Refugees still sleeping on Brussels streets, say human rights organisations

Refugees still sleeping on Brussels streets, say human rights organisations
A woman and a child outside a Fedasil reception centre. Credit: Belga

A multitude of human rights organisations, including Doctors of the World and the Human Rights League, have signed a letter addressed to Belgium’s prime minister Alexander De Croo condemning the lack of shelter being provided to asylum seekers in Brussels.

“People seeking protection are still being abandoned on the streets,” the organisations said, accusing the Belgian state of noncompliance with a court ruling that ordered the country to comply with obligations regarding the reception of asylum seekers.

The ruling required them to provide refugees with access to the international protection procedure under penalty of fines, but the organisations say this isn’t happening.

Related News

“The State Secretary for Asylum and Migration [Sammy Mahdi] has gone even further and decided not to provide shelter to people who have applied for asylum in another European country,” they said. “This is a clear violation of EU directives and the rule of law.”

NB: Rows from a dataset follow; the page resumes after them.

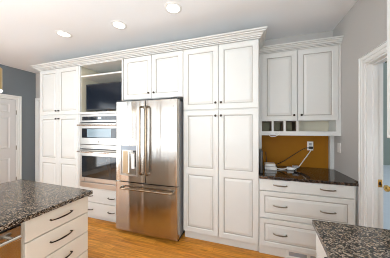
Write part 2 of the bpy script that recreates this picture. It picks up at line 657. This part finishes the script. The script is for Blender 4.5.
# ------------------------------------------------------------------ wall oven (microwave above oven)
t = empty('wall_oven', (-2.203, 2.3, .515), 'stainless steel built-in microwave and wall oven stacked under the television', 'oven')
OX0, OX1 = -2.600, -1.811
MB().box((OX0 + .008, 2.11, .516), (OX1 - .008, 2.60, 1.655)).build('body', 'black_plastic', t)
m = MB()
m.box((OX0, 2.085, 1.535), (OX1, 2.1095, 1.658))
cp = m.build('control_panel', 'stainless_flat', t, bevel=.004)
dsp = MB().box((OX0 + .055, 2.0825, 1.562), (OX1 - .03, 2.0848, 1.622)).build('display', 'black_gloss', cp)
rnd = random.Random(5)
for k in range(26):
    if k in (12, 13, 14):
        continue
    x = OX0 + .085 + k * .0245
    for z in (1.582, 1.602):
        MB().box((x, 2.0815, z - .004), (x + rnd.choice((.008, .012)), 2.0824, z + .004)).build('button', 'button_grey', dsp)
MB().box((OX0 + .375, 2.0812, 1.580), (OX0 + .435, 2.0824, 1.606)).build('clock_display', 'display_digits', dsp)


def oven_door(z0, z1, wz0, wz1, hz, glass, nm):
    m = MB(front(2.078))
    a, b = OX0 + .002, OX1 - .002
    m.rings([[(a, z0, -.03), (b, z0, -.03), (b, z1, -.03), (a, z1, -.03)], [(a, z0, -.004), (b, z0, -.004), (b, z1, -.004), (a, z1, -.004)],
             [(a + .004, z0 + .004, 0), (b - .004, z0 + .004, 0), (b - .004, z1 - .004, 0), (a + .004, z1 - .004, 0)],
             [(a + .05, wz0, 0), (b - .05, wz0, 0), (b - .05, wz1, 0), (a + .05, wz1, 0)],
             [(a + .053, wz0 + .003, -.005), (b - .053, wz0 + .003, -.005), (b - .053, wz1 - .003, -.005), (a + .053, wz1 - .003, -.005)]])
    d = m.build(nm, 'stainless_flat', t)
    w = MB().box((a + .054, 2.0775, wz0 + .004), (b - .054, 2.0825, wz1 - .004)).build('window', 'black_gloss', d)
    MB().box((a + .16, 2.0755, wz0 + .012), (b - .16, 2.0773, wz1 - .012)).build('inner_glass', glass, w)
    h = MB()
    h.tube([(a + .02, 2.028, hz), (b - .02, 2.028, hz)], .0125, n=12)
    for x in (a + .06, b - .06):
        h.tube([(x, 2.078, hz), (x, 2.03, hz)], .010, n=10)
    h.build('handle', 'oven_handle_steel', d, smooth=True)
    return d


dm = oven_door(1.190, 1.519, 1.288, 1.440, 1.488, 'microwave_glass_reflection', 'microwave_door')
n = 14
MB(front(2.0775)).rings([[(-2.205 + r * math.cos(2 * math.pi * k / n), 1.232 + r * math.sin(2 * math.pi * k / n), w) for k in range(n)]
                         for r, w in ((.012, -.0005), (.012, .002), (.008, .0025))]).build('badge', 'pewter', dm)
oven_door(.606, 1.108, .672, 1.012, 1.078, 'oven_glass', 'oven_door')
m = MB()
m.box((OX0, 2.085, 1.122), (OX1, 2.1095, 1.182))
for k in range(2):
    m.box((OX0 + .03, 2.082, 1.136 + k * .022), (OX1 - .03, 2.085, 1.144 + k * .022))
m.build('vent_strip', 'stainless_flat', t, bevel=.002)
MB().box((OX0, 2.083, .518), (OX1, 2.1095, .596)).build('bottom_trim', 'stainless_flat', t, bevel=.003)

# ------------------------------------------------------------------ television in the niche
t = empty('television', (-2.19, 2.17, 1.695), 'black flat television in the open niche above the oven', 'television')
m = MB()
m.box((-2.545, 2.150, 1.725), (-1.830, 2.195, 2.145))
m.build('frame', 'black_plastic', t, bevel=.006)
MB().box((-2.525, 2.1475, 1.748), (-1.850, 2.1495, 2.128)).build('screen', 'tv_screen', t)
m = MB()
m.box((-2.31, 2.125, 1.6965), (-2.07, 2.25, 1.706)).box((-2.22, 2.165, 1.706), (-2.16, 2.19, 1.725))
m.build('stand', 'black_plastic', t)

# ------------------------------------------------------------------ cabinet over the refrigerator
t = empty('fridge_cabinet', (-1.3, 2.42, 1.85), 'white two-door cabinet above the stainless refrigerator', 'cabinet', 'white built-in cabinets')
MB().box((-1.776, 2.1205, 1.846), (-.838, 2.742, 2.53)).build('carcass', 'cabinet_white', t)
for (u0, u1, ku) in ((-1.765, -1.304, -1.342), (-1.298, -.842, -1.260)):
    d = cab_door(t, FY, u0, u1, 1.852, 2.448)
    knob(d, FY, ku, 1.925)

# ------------------------------------------------------------------ refrigerator
FX0, FX1, FYF = -1.786, -.860, 1.960
t = empty('refrigerator', (-1.314, 2.3, 0), 'stainless steel french-door refrigerator with water dispenser between white cabinets', 'refrigerator')
m = MB()
m.box((FX0 + .022, 2.040, .05), (FX1 - .004, 2.70, 1.79))
m.build('body', 'grey_plastic', t, bevel=.004)
m = MB()
m.box((FX0 + .03, 2.05, .0), (FX1 - .02, 2.68, .05))
m.build('base_grille', 'black_plastic', t)


def slab_plan(x0, x1, rl, rr, bow):
    """plan outline of a door: bowed front, rounded outer edges"""
    pts = []
    yf = lambda x: FYF + bow * (((x - (FX0 + FX1) / 2) / ((FX1 - FX0) / 2)) ** 2)
    k = 6
    for i in range(k + 1):
        a = R(180 + 90 * i / k)
        pts.append((x0 + rl + rl * math.cos(a), yf(x0 + rl) + rl + rl * math.sin(a)))
    for i in range(1, 12):
        x = x0 + rl + (x1 - rr - x0 - rl) * i / 12
        pts.append((x, yf(x)))
    for i in range(k + 1):
        a = R(270 + 90 * i / k)
        pts.append((x1 - rr + rr * math.cos(a), yf(x1 - rr) + rr + rr * math.sin(a)))
    pts += [(x1, 2.036), (x0, 2.036)]
    return pts


SPLIT = -1.306
dl = MB().prism(slab_plan(FX0, SPLIT - .004, .012, .006, .008), .722, 1.800).build('door', 'stainless', t, smooth=True)
dr = MB().prism(slab_plan(SPLIT + .004, FX1, .006, .016, .008), .722, 1.800).build('door', 'stainless', t, smooth=True)
fz = MB().prism(slab_plan(FX0, FX1, .012, .016, .008), .055, .708).build('freezer_drawer', 'stainless', t, smooth=True)


def bar(parent, p0, p1, out, r, nm='handle'):
    """tubular handle with curved ends reaching the face"""
    p0, p1 = Vector(p0), Vector(p1)
    ax = (p1 - p0).normalized()
    o = Vector((0, -out, 0))
    pts = [p0, p0 + o * .6, p0 + o * .92 + ax * .012, p0 + o + ax * .04]
    pts += [p0 + o * 1.06 + (p1 - p0) * s for s in (.25, .5, .75)]
    pts += [p1 + o - ax * .04, p1 + o * .92 - ax * .012, p1 + o * .6, p1]
    h = MB().tube(pts, r, n=12).build(nm, 'steel_handle', parent, smooth=True)
    for p in (p0, p1):
        MB().tube([p + o * .02, p + o * .45], r * 1.35, n=12).build('handle_mount', 'pewter', h, smooth=True)


bar(dl, (-1.350, FYF + .001, .842), (-1.350, FYF + .001, 1.712), .058, .0125)
bar(dr, (-1.262, FYF + .001, .842), (-1.262, FYF + .001, 1.712), .058, .0125)
bar(fz, (-1.672, FYF + .008, .640), (-.915, FYF + .008, .640), .058, .0125)
# dispenser: frame, control display, recess with paddle
FD = front(FYF + .004)
x0, x1, z0, z1 = -1.708, -1.425, .800, 1.222
m = MB(FD)
m.rings([[(x0, z0, -.002), (x1, z0, -.002), (x1, z1, -.002), (x0, z1, -.002)], [(x0, z0, .010), (x1, z0, .010), (x1, z1, .010), (x0, z1, .010)],
         [(x0 + .018, z0 + .018, .010), (x1 - .018, z0 + .018, .010), (x1 - .018, z1 - .012, .010), (x0 + .018, z1 - .012, .010)],
         [(x0 + .022, z0 + .022, .001), (x1 - .022, z0 + .022, .001), (x1 - .022, z1 - .016, .001), (x0 + .022, z1 - .016, .001)]])
dp = m.build('dispenser', 'stainless_flat', dl)
MB(FD).box((x0 + .024, 1.145, .0015), (x1 - .024, 1.200, .0085)).build('display', 'lcd_glass', dp)
MB(FD).box((x0 + .045, z0 + .03, .0015), (x0 + .125, 1.128, .0035)).build('cup_recess', 'dispenser_tan', dp)
MB(FD).box((x0 + .135, z0 + .04, .0015), (x0 + .150, 1.12, .009)).box((x0 + .19, z0 + .10, .0015), (x0 + .235, 1.10, .010)).build('paddle', 'white_plastic', dp)
MB(FD).box((x1 - .040, z0 + .12, .0105), (x1 - .032, 1.13, .0115)).box((x1 - .062, 1.118, .0105), (x1 - .036, 1.140, .016)).build('lever', 'black_plastic', dp)
n = 18
MB(front(FYF + .0095)).rings([[(-.925 + r * math.cos(2 * math.pi * k / n), 1.712 + r * math.sin(2 * math.pi * k / n), w) for k in range(n)]
                              for r, w in ((.021, -.002), (.021, .003), (.017, .0035), (.015, .0025))]).build('badge', 'grey_plastic', dr, smooth=True)
for a in (FX0 + .01, FX1 - .09):
    MB().box((a, 1.975, 1.8005), (a + .08, 2.09, 1.822)).build('hinge_cover', 'black_plastic', t, bevel=.004)

# ------------------------------------------------------------------ tall pantry
t = empty('pantry_cabinet', (-.375, 2.42, 0), 'tall white four-door pantry cabinet right of the stainless refrigerator', 'cabinet', 'white built-in cabinets')
MB().box((-.836, 2.1205, .108), (.085, 2.742, 2.53)).box((-.836, 2.165, 0), (.085, 2.742, .108)).build('carcass', 'cabinet_white', t)
for (u0, u1, ku) in ((-.832, -.379, -.410), (-.374, .082, -.343)):
    d = cab_door(t, FY, u0, u1, 1.672, 2.448)
    knob(d, FY, ku, 1.748)
    d = cab_door(t, FY, u0, u1, .118, 1.658, [(.852, .929)])
    knob(d, FY, ku, 1.590)

# ------------------------------------------------------------------ desk drawer cabinet
t = empty('drawer_cabinet', (.55, 2.42, 0), 'white three-drawer base cabinet under the dark granite desk counter', 'cabinet', 'white built-in cabinets')
m = MB()
m.box((.089, 2.1205, .108), (.985, 2.742, .872)).box((.985, 2.16, .0), (1.026, 2.742, .872))
m.build('carcass', 'cabinet_white', t)
tk = MB().box((.089, 2.150, 0), (.984, 2.742, .107)).build('toe_kick', 'cabinet_white', t)
for z0, z1, pan in ((.742, .868, 0), (.436, .734, 1), (.120, .428, 1)):
    m = MB(FY)
    m.panel_slab(.092, .968, z0, z1, [(.092 + .045, .968 - .045, z0 + .045, z1 - .045)] if pan else (), .02)
    d = m.build('drawer', CW, t)
    zz = (z0 + z1) / 2 + (.0 if pan else .006)
    pull(d, FY, .303, zz)
    pull(d, FY, .742, zz)
m = MB(front(2.150))
m.rings([[(.375, .012, 0), (.80, .012, 0), (.80, .098, 0), (.375, .098, 0)], [(.378, .015, .006), (.797, .015, .006), (.797, .095, .006), (.378, .095, .006)],
         [(.392, .030, .006), (.783, .030, .006), (.783, .080, .006), (.392, .080, .006)], [(.394, .032, .001), (.781, .032, .001), (.781, .078, .001), (.394, .078, .001)]])
gv = m.build('floor_vent', 'white_plastic', tk)
for k0 in (0, 15):
    m = MB(front(2.150))
    xa, xb = .398 + k0 * .0137, .398 + (k0 + 12) * .0137 + .007
    m.rings([[(xa, .034, .001), (xb, .034, .001), (xb, .076, .001), (xa, .076, .001)], [(xa, .034, .003), (xb, .034, .003), (xb, .076, .003), (xa, .076, .003)]]
            + [[(xa + e, .034 + e, w), (xb - e, .034 + e, w), (xb - e, .076 - e, w), (xa + e, .076 - e, w)] for e, w in ((.004, .003), (.005, .0015), (.010, .0015), (.011, .003), (.015, .003))])
    m.build('grille', 'grey_plastic', gv)
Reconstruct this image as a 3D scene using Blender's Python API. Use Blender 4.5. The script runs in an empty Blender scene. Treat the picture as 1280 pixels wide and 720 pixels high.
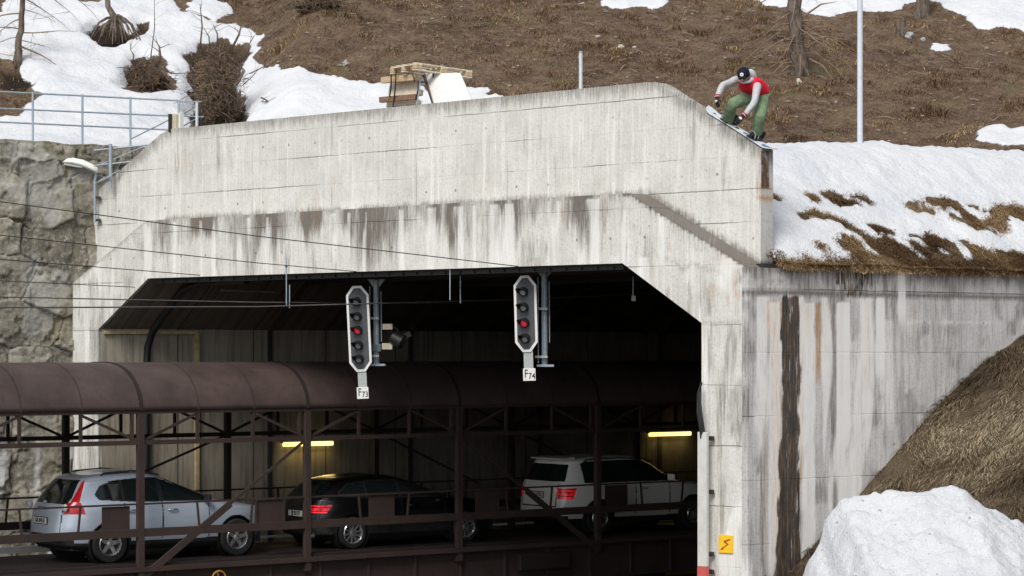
import bpy, bmesh, math, random
import numpy as np
from mathutils import Vector, Matrix
random.seed(7); rng = np.random.default_rng(11)
F = 3000.0; CX = 640.0; HY = 440.0; CAMZ = 5.4     # focal length and horizon measured on the photograph; z below is relative to eye height
PI = math.pi
scn = bpy.context.scene
COL = scn.collection
# ------------------------------------------------------------------ frames
T0 = np.array([-7.54, 45.45, 0.0])
U = np.array([.798, .602, 0.0]); U /= np.linalg.norm(U)
N = np.array([-U[1], U[0], 0.0]); ZV = np.array([0, 0, 1.0])
PL = np.array([-8.53, 49.6, 0.0])
V = np.array([.744, -.668, 0.0]); V /= np.linalg.norm(V)
MN = np.array([-V[1], V[0], 0.0])                   # into the tunnel
W0 = np.array([3.79, 38.5, 0.0])
def tn(t, n, z): return T0 + U*t + N*n + ZV*z       # railway frame
def sv(s, d, z): return PL + V*s + MN*d + ZV*z      # portal frame
def ray(px, py, Y): return np.array([(px-CX)/F*Y, Y, (HY-py)/F*Y])
def on_plane(px, py, p0, nrm):
    d = np.array([(px-CX)/F, 1.0, (HY-py)/F])
    return d*(np.dot(p0, nrm)/np.dot(d, nrm))
def portal_sz(px, py, d=0.0):
    p = on_plane(px, py, PL+MN*d, MN); return (float(np.dot(p-PL, V)), float(p[2]))
def wall_tz(px, py):
    p = on_plane(px, py, W0, N); return (float(np.dot(p-W0, U)), float(p[2]))
# ------------------------------------------------------------------ noise
def _h(ix, iy, seed):
    n = (ix*374761393 + iy*668265263 + seed*1442695041) & 0xffffffff
    n = ((n ^ (n >> 13))*1274126177) & 0xffffffff
    return ((n ^ (n >> 16)) & 0xffff)/65535.0
def vnoise(x, y, seed=0):
    x = np.asarray(x, float); y = np.asarray(y, float)+0*x
    ix = np.floor(x).astype(np.int64); iy = np.floor(y).astype(np.int64)
    fx = x-ix; fy = y-iy; fx = fx*fx*(3-2*fx); fy = fy*fy*(3-2*fy)
    a = _h(ix, iy, seed); b = _h(ix+1, iy, seed); c = _h(ix, iy+1, seed); d = _h(ix+1, iy+1, seed)
    return (a*(1-fx)+b*fx)*(1-fy)+(c*(1-fx)+d*fx)*fy
def fbm(x, y, oct=4, seed=0):
    v = 0; a = .5; f = 1.0
    for k in range(oct): v = v+a*vnoise(x*f, y*f, seed+k*17); a *= .5; f *= 2.03
    return v/(1-.5**oct)
def sstep(a, b, x):
    t = np.clip((np.asarray(x, float)-a)/(b-a), 0, 1); return t*t*(3-2*t)
def inpoly(x, y, poly):
    x = np.asarray(x); y = np.asarray(y); r = np.zeros(x.shape, bool); j = len(poly)-1
    for i in range(len(poly)):
        xi, yi = poly[i]; xj, yj = poly[j]
        c = ((yi > y) != (yj > y)) & (x < (xj-xi)*(y-yi)/((yj-yi) if yj != yi else 1e-9)+xi)
        r ^= c; j = i
    return r
# ------------------------------------------------------------------ mesh builder
class MB:
    def __init__(s): s.v = []; s.f = []; s.n = 0
    def add(s, vs, fs):
        vs = [tuple(map(float, v)) for v in vs]
        s.v += vs; s.f += [tuple(i+s.n for i in f) for f in fs]; s.n += len(vs); return s
    def box(s, c, size, ax=None):
        c = np.array(c, float); A = np.eye(3) if ax is None else np.array(ax, float)
        h = np.array(size)/2; vs = []
        for k in range(8):
            q = np.array([(1 if k & 1 else -1)*h[0], (1 if k & 2 else -1)*h[1], (1 if k & 4 else -1)*h[2]])
            vs.append(c+A.T@q)
        return s.add(vs, [(0,2,3,1),(4,5,7,6),(0,1,5,4),(2,6,7,3),(0,4,6,2),(1,3,7,5)])
    def bar(s, p0, p1, w, h, up=(0,0,1)):
        p0 = np.array(p0, float); p1 = np.array(p1, float); d = p1-p0; L = np.linalg.norm(d); d /= L
        up = np.array(up, float)
        if abs(np.dot(up, d)) > .98: up = U.copy()
        sd = np.cross(d, up); sd /= np.linalg.norm(sd); u2 = np.cross(sd, d)
        return s.box((p0+p1)/2, (L, w, h), (d, sd, u2))
    def tube(s, pts, r, n=8, cap=True):
        pts = [np.array(p, float) for p in pts]; m = len(pts)
        rs = [r]*m if np.isscalar(r) else list(r)
        vs = []; prev = None
        for i, p in enumerate(pts):
            d = pts[min(i+1, m-1)]-pts[max(i-1, 0)]; d = d/(np.linalg.norm(d)+1e-9)
            if prev is None:
                a = np.array([0,0,1.0]) if abs(d[2]) < .9 else np.array([1.0,0,0])
                e1 = np.cross(d, a)
            else: e1 = prev-d*np.dot(prev, d)
            e1 /= np.linalg.norm(e1)+1e-9; prev = e1; e2 = np.cross(d, e1)
            for k in range(n):
                an = 2*PI*k/n; vs.append(p+rs[i]*(math.cos(an)*e1+math.sin(an)*e2))
        fs = []
        for i in range(m-1):
            for k in range(n):
                a = i*n+k; b = i*n+(k+1) % n; fs.append((a, b, b+n, a+n))
        if cap: fs += [tuple(range(n))[::-1], tuple((m-1)*n+k for k in range(n))]
        return s.add(vs, fs)
    def prism(s, poly, o, a, b, c, d0, d1):        # 2-D polygon in axes a,b extruded along c from d0 to d1
        o = np.array(o, float); n = len(poly)
        vs = [o+a*p[0]+b*p[1]+c*d0 for p in poly]+[o+a*p[0]+b*p[1]+c*d1 for p in poly]
        fs = [tuple(range(n))[::-1], tuple(range(n, 2*n))]+[(i, (i+1) % n, n+(i+1) % n, n+i) for i in range(n)]
        return s.add(vs, fs)
    def lathe(s, c, axis, prof, n=24, closed=False):    # prof: (dist along axis, radius)
        c = np.array(c, float); ax = np.array(axis, float); ax /= np.linalg.norm(ax)
        a = np.array([0,0,1.0]) if abs(ax[2]) < .9 else np.array([1.0,0,0])
        e1 = np.cross(ax, a); e1 /= np.linalg.norm(e1); e2 = np.cross(ax, e1); vs = []
        for (h, r) in prof:
            for k in range(n):
                an = 2*PI*k/n; vs.append(c+ax*h+r*(math.cos(an)*e1+math.sin(an)*e2))
        m = len(prof); fs = []
        for i in range(m-1 if not closed else m):
            for k in range(n):
                a_ = i*n+k; b_ = i*n+(k+1) % n; j = ((i+1) % m)*n
                fs.append((a_, b_, j+(k+1) % n, j+k))
        return s.add(vs, fs)
    def ball(s, c, r, n=10, m=7, ax=None):
        c = np.array(c, float); r = np.array([r]*3 if np.isscalar(r) else r, float); A = np.eye(3) if ax is None else np.array(ax, float)
        vs = [c+A.T@np.array([0,0,r[2]])]
        for i in range(1, m):
            th = PI*i/m
            for k in range(n):
                an = 2*PI*k/n; vs.append(c+A.T@np.array([r[0]*math.sin(th)*math.cos(an), r[1]*math.sin(th)*math.sin(an), r[2]*math.cos(th)]))
        vs.append(c-A.T@np.array([0,0,r[2]])); fs = [(0, 1+k, 1+(k+1) % n) for k in range(n)]
        for i in range(m-2):
            for k in range(n):
                a = 1+i*n+k; b = 1+i*n+(k+1) % n; fs.append((a, a+n, b+n, b))
        L = len(vs)-1; fs += [(L, 1+(m-2)*n+(k+1) % n, 1+(m-2)*n+k) for k in range(n)]
        return s.add(vs, fs)
def wloc(o):
    m = Matrix.Identity(4)
    while o is not None:
        m = Matrix.LocRotScale(o.location, o.rotation_euler, o.scale) @ m; o = o.parent
    return m
def link(name, me, mat, parent, smooth=None, bevel=0, recalc=True, world=True):
    if recalc:
        bm = bmesh.new(); bm.from_mesh(me); bmesh.ops.recalc_face_normals(bm, faces=bm.faces); bm.to_mesh(me); bm.free()
    o = bpy.data.objects.new(name, me); COL.objects.link(o)
    if mat is not None and len(me.materials) == 0: me.materials.append(mat)
    if parent is not None:
        o.parent = parent
        if world: me.transform(wloc(parent).inverted())
    if smooth is not None:
        if smooth >= 180: me.shade_smooth()
        else:
            me.polygons.foreach_set('use_smooth', [True]*len(me.polygons))
            me.set_sharp_from_angle(angle=math.radians(smooth))
    if bevel:
        b = o.modifiers.new('bevel', 'BEVEL'); b.width = bevel; b.segments = 2; b.limit_method = 'ANGLE'; b.angle_limit = math.radians(40)
    me.update(); return o
def obj(name, mb, mat, parent=None, smooth=None, bevel=0, world=True):
    me = bpy.data.meshes.new(name); me.from_pydata(mb.v, [], mb.f); me.update()
    return link(name, me, mat, parent, smooth, bevel, True, world)
def tag(o, label=None, cat=None, group=None, kind=None):
    if label: o['label'] = label
    if cat: o['category'] = cat
    if group: o['group'] = group
    if kind: o['kind'] = kind
    return o
def thing(name, label, cat, loc, rotz=0, group=None):
    o = bpy.data.objects.new(name, None); COL.objects.link(o); o.location = [float(c) for c in loc]
    o.rotation_euler = (0, 0, rotz); o.empty_display_size = .3
    return tag(o, label, cat, group)
def text_mesh(s, size, mat, name, M, parent, bold=0.0, world=True, xs=1.0):
    cu = bpy.data.curves.new('txt', 'FONT'); cu.body = s; cu.size = size; cu.align_x = 'CENTER'; cu.align_y = 'CENTER'
    cu.extrude = .002; cu.offset = bold; cu.resolution_u = 3
    t = bpy.data.objects.new('txt', cu); COL.objects.link(t)
    bpy.context.view_layer.update()
    me = bpy.data.meshes.new_from_object(t.evaluated_get(bpy.context.evaluated_depsgraph_get()))
    bpy.data.objects.remove(t); me.materials.clear()
    me.transform(M @ Matrix.Diagonal((xs, 1, 1, 1)))
    return link(name, me, mat, parent, recalc=False, world=world)
def frame_mat(o, right, up):
    r = Vector(right).normalized(); u = Vector(up).normalized(); n = r.cross(u)
    return Matrix(((r.x, u.x, n.x, o[0]), (r.y, u.y, n.y, o[1]), (r.z, u.z, n.z, o[2]), (0, 0, 0, 1)))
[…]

A call for Belgium to uphold the law

“The court requires the government to provide shelter to all asylum seekers,” the human rights organisations wrote in their letter.

“[Belgium] must put an end to the situation whereby, in the heart of winter, no emergency accommodation is provided by the Belgian State, which means that [asylum seekers] are sometimes left out on the street for several nights at a time.”

They said that the judge was clear that Belgium had a responsibility to “to provide appropriate structures to cope with fluctuations in the number of applicants. These fluctuations are, in this sense, not exceptional cases and will always recur.”

Secretary of State for Asylum and Migration Sammy Mahdi has been opening more reception centres in Brussels in recent weeks. Credit: Belga

“We are therefore stunned to learn that five days after this verdict, your government is still not fulfilling its obligations, despite the fines taken from the state coffers. In recent days, we have seen that people are once again being refused help and shelter on the ground.”

A crisis of asylum seekers

Belgium has been overwhelmed by refugees for months now. The situation has gotten so out of hand that the European Asylum Office had to launch its first ever mission in a country not directly on a European border in order to assist Belgium.

State Secretary Mahdi created a number of temporary shelters in response in order to bring people off the streets, as many were sleeping outside reception centres in order to save their spot in long lines. Hotels were converted into temporary shelters and abandoned buildings were repurposed.

Among the asylum seekers were an unprecedented number of unaccompanied minors, as well, though bone scans done later often find that more than half of these refugees are misrepresenting their age in order to claim benefits only available to minors.

Concluding their letter to De Croo, the human rights organisations said that “the purpose of access to reception is to guarantee human dignity” and that “everyone who wishes to make an application for international protection must be able to do so without undue delay. Everyone has the right to reception that can guarantee them a dignified life.”